Una de las claves de los directos de Springsteen es el control que consigue de la temperatura del espectáculo: saber colocar las piezas de un cancionero legendario; no dejar de tocar los clásicos, pero tampoco ser obvio y contentar al aficionado exigente con temas inesperados; proporcionar rock festivo y, a la vez, sacudir el corazón con composiciones de pausada ejecución. Arriba y abajo; el éxtasis y la reflexión. Todo eso ocurrió anoche en compañía de una E Street Band que quizá convendría denominar E Street Orchestra, ya que en ocasiones se contaron hasta 18 músicos en el escenario. Destacar, entre todos, a Max Weinberg. Detrás del capataz, aupado por una tarima, estuvo imponente con las baquetas, demostrando que con una batería sencilla se puede perfectamente conducir una enfebrecida locomotora como la E Street Band. Es ese estilo natural, elegante y cálido que se gastaba el añorado Charlie Watts.
No se conoce una banda tan numerosa en el rock que suene tan compacta e identificativa. La combinación de pianos, órganos, saxos, trompetas, coros y guitarras ofrece un sonido nítido y natural, con Bruce siempre al frente: no deja ni un segundo el escenario en las tres horas y no se concede un respiro ni siquiera para echar un trago de agua. Cuando dejaba de pegar machetazos a su guitarra el público sabía que venía la fiesta. Dejaba su instrumento o movía la correa y se lo ponía en el trasero, bajaba unas escaleras y alcanzaba la valla donde se agolpaba el público. Entonces, Bruce chocaba las manos con la gente, se dejaba abrazar, regalaba armónicas, bailaba cogiendo la mano a algún seguidor... Unos baños de masas que no estila ninguna estrella veterana.

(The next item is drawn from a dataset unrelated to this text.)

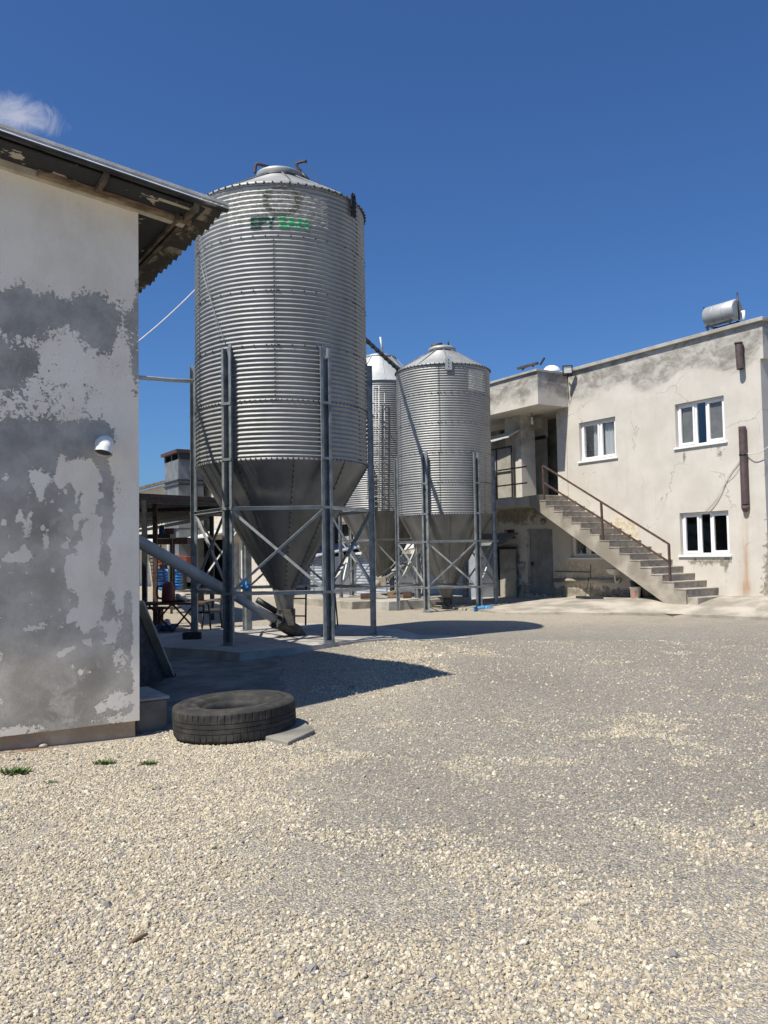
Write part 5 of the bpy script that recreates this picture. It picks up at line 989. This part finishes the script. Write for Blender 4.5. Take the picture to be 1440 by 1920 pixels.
for f in (0, .2, .42, .66, 1): q = MB(); q.beam(A_.lerp(D_, f)-UP*.10, B_.lerp(Cc, f)-UP*.10, .06, .10); q.build('purlin', M['blackmetal'], cn0)
q = MB(); q.beam(A_+UP*.02, B_+UP*.02, .03, .09); q.build('edge_flashing', M['redbrown'], cn0)
for px, yb, Y_ in ((291, 1150, 20.0), (271, 1160, 18.8), (397, 1150, 21.5)):
    p = atY(px, 1000, Y_); q = MB(); q.beam(Vector((p.x, p.y, -.1)), Vector((p.x, p.y, ZC-.1)), .10, .10); q.build('post', M['rust'] if px == 291 else M['blackmetal'], cn0)
# table with things, chairs
tbp = atY(322, 1130, 18.0); tbz = zpix(322, 1129, 18.0); tab = thing('trestle_table', 'low folding table with crossed legs under the dark canopy', 'table', Vector((tbp.x, tbp.y, ghf(tbp.x, tbp.y))))
q = MB(); q.box(Vector((tbp.x, tbp.y, tbz-.02)), .78, .38, .02); q.build('tabletop', M['rust'], tab)
for px in (300, 345):
    c = atY(px, 1130, 18.0)
    for s in (-1, 1): q = MB(); q.beam(Vector((c.x-.26*s, c.y-.1*s, ghf(c.x, c.y))), Vector((c.x+.22*s, c.y+.1*s, tbz-.04)), .035, .035); q.build('leg', M['rust'], tab)
jg = Vector((atY(315, 1120, 17.9).x, 17.9, tbz)); jo = thing('jug', 'tall dark red jug with side handle on the table', 'jug', jg)
q = MB(); q.lathe(jg, [(.001, 0), (.13, 0), (.135, .05), (.12, .36), (.10, .40), (.06, .43), (.001, .44)], 24); q.build('body', M['red'], jo); q = MB(); q.tube(curve_pts([jg+Vector((-.11, 0, .34)), jg+Vector((-.22, 0, .33)), jg+Vector((-.22, 0, .12)), jg+Vector((-.12, 0, .08))], 6), .022, 8); q.build('handle', M['blackmetal'], jo)
tn = Vector((atY(338, 1120, 18.0).x, 18.05, tbz)); to_ = thing('cake_tin', 'low pale round tin on a dark tray beside the red jug', 'tin', tn); q = MB(); q.lathe(tn, [(.001, .05), (.105, .05), (.11, .17), (.001, .18)], 22); q.build('tin', M['ceramic'], to_); q = MB(); q.box(tn+UP*.02, .17, .12, .02); q.build('tray', M['blackmetal'], to_)
def chair(name, label, pos, rot):
    t = thing(name, label, 'chair', pos, 'chairs under the canopy'); Rz = Matrix.Rotation(rot, 3, 'Z'); P = lambda x, y, z: pos+Rz @ Vector((x, y, z))
    q = MB(); q.box(P(0, 0, .43), .23, .22, .018, Rz @ Vector((1, 0, 0)), Rz @ Vector((0, 1, 0))); q.build('seat', M['blackmetal'], t, bevel=.01)
    q = MB(); q.box(P(0, .22, .70), .21, .014, .17, Rz @ Vector((1, 0, 0)), Rz @ Vector((0, 1, 0))); q.build('backrest', M['blackmetal'], t, bevel=.01)
    for sx in (-1, 1):
        q = MB(); q.tube([P(.21*sx, -.2, .42), P(.235*sx, -.24, 0)], .018, 8); q.build('leg', M['blackmetal'], t); q = MB(); q.tube([P(.20*sx, .22, .86), P(.20*sx, .2, .42), P(.225*sx, .27, 0)], .018, 8); q.build('leg', M['blackmetal'], t); q = MB(); q.tube(curve_pts([P(.22*sx, .2, .66), P(.25*sx, 0, .66), P(.25*sx, -.18, .62), P(.22*sx, -.2, .42)], 5), .018, 8); q.build('armrest', M['blackmetal'], t)
    return t
chair('chair', 'black armchair right of the table behind the left silo leg', Vector((atY(388, 1150, 18.4).x, 18.4, 0.03)), rad(70))
chair('chair', 'black chair seen at the right end behind the braces with its back turned', Vector((atY(404, 1150, 19.2).x, 19.2, 0.03)), rad(-100))
bn = atY(285, 1143, 19.6); q = MB(); z = zpix(285, 1140, 19.6); q.box(Vector((bn.x-.3, bn.y, z)), .95, .18, .025)
for s in (-.9, -.1, .5): q.box(Vector((bn.x-.3+s, bn.y, z/2)), .03, .14, z/2-.03)
o = q.build('bench', M['rust'], None, loc=Vector((bn.x, bn.y, 0))); tag(o, 'low dark bench behind the folding table', 'bench')
wbs = G(313, 1183); q = MB(); q.lathe(wbs, [(.001, .02), (.17, .02), (.23, .14), (.24, .14), (.18, .0)], 24); o = q.build('washtub', M['bluedrum'], None, loc=wbs); tag(o, 'dark blue plastic washtub on the ground under the table', 'washtub')
q = MB(); q.lathe(wbs+UP*.05, [(.001, .22), (.06, .2), (.09, .1), (.10, 0)], 16); o = q.build('plastic_bottle', M['ceramic'], None, loc=wbs+UP*.05); tag(o, 'pale plastic bottle standing in the blue washtub', 'bottle')
# stack of blue sacks
YS = 34.0; g_s = ghf(-9, YS); base = atY(316, 1104, YS); hS = (zpix(316, 1068, YS)-zpix(316, 1105, YS))/7
proto = None; zb_ = zpix(316, 1105, YS)
sack_l = ['bottom', 'second', 'third', 'fourth', 'fifth', 'sixth', 'topmost']
for k in range(7):
    if proto is None:
        bm = bmesh.new(); bmesh.ops.create_cube(bm, size=1); bmesh.ops.subdivide_edges(bm, edges=bm.edges, cuts=9, use_grid_fill=True)
        for v in bm.verts:
            x, y, z = v.co; r_ = 1-.55*max(0, abs(x)*2-.75)/.25*.8; v.co = Vector((x*.98, y*.66*(1-.12*(abs(x)*2)**6), z*hS*1.25*(1-.6*(abs(x)*2)**5)*(1-.5*(abs(y)*2)**5)))+noise.noise_vector(v.co*4)*.02
        me2 = bpy.data.meshes.new('feed_sack'); bm.to_mesh(me2); bm.free(); me2.materials.append(M['blue'])
        for p in me2.polygons: p.use_smooth = True
        proto = bpy.data.objects.new('feed_sack', me2); o = proto
    else: o = proto.copy()
    COL.objects.link(o); o.location = (base.x+.03*math.sin(k*2.3), YS, zb_+hS*(k+.5)); o.rotation_euler = (.03*math.sin(k), .02*math.cos(k*1.7), .12*math.sin(k*3.1)); tag(o, f'{sack_l[k]} blue feed sack of the stack before the dark bay', 'sack', 'stack of blue feed sacks')
q = MB(); q.tube([atY(315, 1012, YS-1), atY(318, 1100, YS-1)], .05, 8); o = q.build('pole', M['door_tan'], None, loc=atY(318, 1100, YS-1)); tag(o, 'pale pole leaning in front of the blue sack stack', 'pole')
op = atY(316, 1049, 35.5); ow = thing('orange_hopper', 'orange metal hopper standing behind the blue sacks', 'hopper', Vector((op.x, op.y, 0))); q = MB(); q.prism([op+Vector((-.55, 0, .3)), op+Vector((.75, 0, .1)), op+Vector((.75, 0, -.2)), op+Vector((-.5, 0, -.2))], Vector((0, .8, 0))); q.build('tray', M['orange'], ow); q = MB(); q.box(op+Vector((.1, .4, -.75)), .5, .3, .55); q.build('base', M['blackmetal'], ow)
la0, la1 = atY(277, 1022, 30), atY(286, 1100, 30); ld = thing('ladder', 'pale ladder leaning at the left end under the awning', 'ladder', la1); off = Vector((.42, .15, 0))
for o_ in (Vector((0, 0, 0)), off): q = MB(); q.beam(la0+o_, la1+o_, .09 if o_.x == 0 else .05, .05); q.build('stile', M['creamflake'] if o_.x == 0 else M['rust'], ld)
for k in range(11): q = MB(); p = la0.lerp(la1, .06+k*.088); q.beam(p, p+off, .04, .04); q.build('rung', M['rust'], ld)
sh = atY(288, 1006, 24); so_ = thing('storage_rack', 'dark steel rack shelf under the canopy edge', 'rack', Vector((sh.x, sh.y, 0))); q = MB(); q.box(sh, .55, .3, .06); q.build('shelf', M['blackmetal'], so_)
for s in (-.5, .45): q = MB(); q.box(Vector((sh.x+s, sh.y+.2, sh.z/2)), .03, .03, sh.z/2); q.build('post', M['blackmetal'], so_)
dr = Vector((atY(303, 1000, 24).x, 24, sh.z+.06)); q = MB(); q.lathe(dr, [(.001, 0), (.075, 0), (.08, .02), (.08, .20), (.06, .22), (.025, .23), (.025, .27), (.001, .27)], 18); o = q.build('jerrycan', M['bluedrum'], None, loc=dr); tag(o, 'small blue can on the dark rack shelf', 'can')
bx = atY(318, 1000, 26); q = MB(); q.box(bx, .16, .15, .13); q.box(bx+UP*.14, .17, .16, .012); o = q.build('crate', M['redbrown'], None, loc=bx, bevel=.01); tag(o, 'red brown crate beside the grey duct', 'crate')
q = MB(); q.box(bx-UP*.24+Vector((.1, 0, 0)), .5, .25, .10); q.box(Vector((bx.x+.1, bx.y, (bx.z-.34)/2)), .05, .05, (bx.z-.34)/2); o = q.build('stand', M['rust'], None, loc=Vector((bx.x, bx.y, 0))); tag(o, 'dark rusty stand below the red brown crate', 'stand')
rg = atY(459, 1096, 17.2); bm = bmesh.new(); bmesh.ops.create_icosphere(bm, subdivisions=4, radius=.09)
for v in bm.verts: v.co += noise.noise_vector(v.co*18)*.06; v.co.z *= 1.1
me2 = bpy.data.meshes.new('rag'); bm.to_mesh(me2); bm.free(); me2.materials.append(M['blue']); o = bpy.data.objects.new('rag', me2); rl_ = C1+Vector((math.cos(rad(123)), math.sin(rad(123)), 0))*(R1+.12); o.location = (rl_.x-.02, rl_.y-.12, zpix(459, 1096, rl_.y-.12)); COL.objects.link(o); tag(o, 'blue rag tied on the rear silo leg brace', 'rag')
# low metal sheds behind the silos
def shed(label, x0, x1, ytop, ybot, b, mat, roofmat, over=.25):
    a0, a1 = ff(x0, 1080, b)[0], ff(x1, 1080, b)[0]; zt_ = ff((x0+x1)/2, ytop, b)[1]; t = thing('metal_shed', label, 'shed', H(a1, b, 0), 'metal sheds behind the silos'); q = MB(); n = 14
    z0 = -.1
    for k in range(n):
        za, zb2_ = z0+(zt_-z0)*k/n, z0+(zt_-z0)*(k+1)/n; q.quad(H(a0, b, za), H(a1, b, za), H(a1, b-.025, (za+zb2_)/2), H(a0, b-.025, (za+zb2_)/2)); q.quad(H(a0, b-.025, (za+zb2_)/2), H(a1, b-.025, (za+zb2_)/2), H(a1, b, zb2_), H(a0, b, zb2_))
    q.quad(H(a1, b, z0), H(a1, b+3, z0), H(a1, b+3, zt_), H(a1, b, zt_)); q.build('wall', M[mat], t)
    q = MB(); q.prism([H(a0, b-over, zt_), H(a1+.1, b-over, zt_), H(a1+.1, b+3, zt_+.55), H(a0, b+3, zt_+.55)], UP*.05); q.build('roof', M[roofmat], t)
    for k in range(3): q = MB(); a = a0+(a1-a0)*(.1+.4*k); q.hbox(a-.03, a+.03, b-.06, b-.03, z0, zt_); q.build('post', M['steel_light'], t)
    return t
shed('pale blue grey sheet shed seen under the near silo hopper', 478, 604, 1045, 1112, 15.8, 'panelblue', 'panelblue')
shed('blue grey sheet shed with cream roof behind the near silo right legs', 600, 742, 1040, 1108, 17.4, 'panelblue', 'cement_sheet')
shed('dim blue grey sheet shed seen under the second silo', 742, 920, 1050, 1112, 18.6, 'panelblue', 'creamflake')
hb = thing('rear_house', 'cream wall of a low building seen between the silos above the metal sheds', 'building', H(-30, 22, 0)); q = MB(); a0, a1 = ff(560, 1000, 22)[0], ff(930, 1000, 22)[0]; z1 = ff(620, 985, 22)[1]; q.hbox(a0, a1, 22, 26, -.2, z1); q.build('wall', M['plaster_old'], hb); q = MB(); q.prism([H(a0-.3, 21.6, z1), H(a1+.3, 21.6, z1), H(a1+.3, 24, z1+.9), H(a0-.3, 24, z1+.9)], UP*.12); q.build('roof', M['wood'], hb)
# overhead lines from the barn to the near silo
E_ = atY(366, 543, D1-.2); S_ = H(-11, BB, 0); 
def onside(x, y): d = ray(x, y); return CAM+d*((BB+.02-CAM.dot(E2))/d.dot(E2))
S_ = H(-13.0, BB, 0); z_s = zpix(262, 612, S_.y); hid = Vector((S_.x, S_.y, 4.15))
l0 = atY(250, 620, 12.6); q = MB(); q.tube(sag(H(-12.2, BB, 3.95), E_, .12), .011, 6); o = q.build('cable', M['wire'], None, loc=H(-12.2, BB, 3.95)); tag(o, 'white cable slung from the barn wall up to the near silo', 'cable')
P_ = atY(361, 714, D1-.3); A2 = atY(262, 708, 12.2); q = MB(); q.tube([P_+(A2-P_)*1.35, A2, A2.lerp(P_, .6)-UP*.01, P_], .032, 10); q.tube([A2.lerp(P_, .45)-UP*.03, P_-UP*.03], .014, 6); o = q.build('conduit', M['grey_pipe'], None, loc=P_); tag(o, 'grey conduit running level from the barn to the left silo leg', 'conduit')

Además de rockero, Bruce también ejerce de solvente comediante. Ha mesurado su despliegue físico (faltaría más) y ya no se deja caer de rodillas de forma arrebatada ni se lanza a esprints de un extremo al otro de escenario. Suda justo lo que la canción le pide y eso le permite encadenar conciertos tan exigentes. Por momentos pareció un recital de los ochenta, con gente joven subida a hombros y sin móviles en las manos.
En un recital tan irreprochable hubo momentos especialmente destacados. Ese Lonesome Day abriendo la noche, majestuoso medio tiempo; la celeridad de No Surrender; If I Was a Priest, gospeliana y con un brillante solo de guitarra de Steven Van Zandt; la soulera versión de Nightshift, de los Commodores; My Hometown y The River, que encadenó y que cantó con los ojos cerrados y enfatizando las estrofas con su mano derecha; un Last Man Standing en solitario, con la guitarra y un silencio estremecedor de todo el estadio; un Badlands con un final a-po-te-o-si-co; un Born To Run que se esfuerza en creérselo después de miles de interpretaciones (gracias, Bruce); un Because the Night atronador; un despiporrante Twist and Shout, el primer tema que interpretó en su vida, con 16 años, y que hoy mantiene en su directo…
Un repertorio que, no olvidemos, sigue la tradición de Woody Guthrie, Pete Seeger y Bob Dylan, la santísima trinidad que liberó a mucha gente para decir las cosas que pensaban. Porque los conciertos de este hombre terminan siendo un manifiesto de vida de tres horas con canciones que denuncian la inmoralidad de la guerra, el racismo, los comportamientos represivos para el migrante o la falta de oportunidades para que la clase trabajadora acceda a una vida confortable. Ahí están los mensajes, para quien los quiera entender.
Springsteen ofreció el mejor espectáculo de rock and roll que pueda experimentar un habitante de este planeta. No solo toca él: se siente la inspiración de Elvis Presley, Janis Joplin, John Steinbeck, The Ronettes, Barack Obama, The Beatles, John Ford, Bon Dylan, James Stewart, William Faulkner o el Pato Donald. Todos formaron parte de la atmósfera de la noche. La última media hora se celebró con las luces generales del estadio encendidas en una euforia constante. Para acabar en el otro extremo emocional: Bruce solo en el escenario interpretando I’ll See You in My Dreams, donde canta: “La muerte no es el final”.
En esencia, los conciertos de Bruce son para celebrar la vida, por muy puñetera que sea; para confiar en que este mundo enfermo se sane un poco, por complicado que parezca; y para abrazar a la persona que tenemos al lado cuando suena Hungry Heart, por muchas diferencias sociales e ideológicas que nos distancien.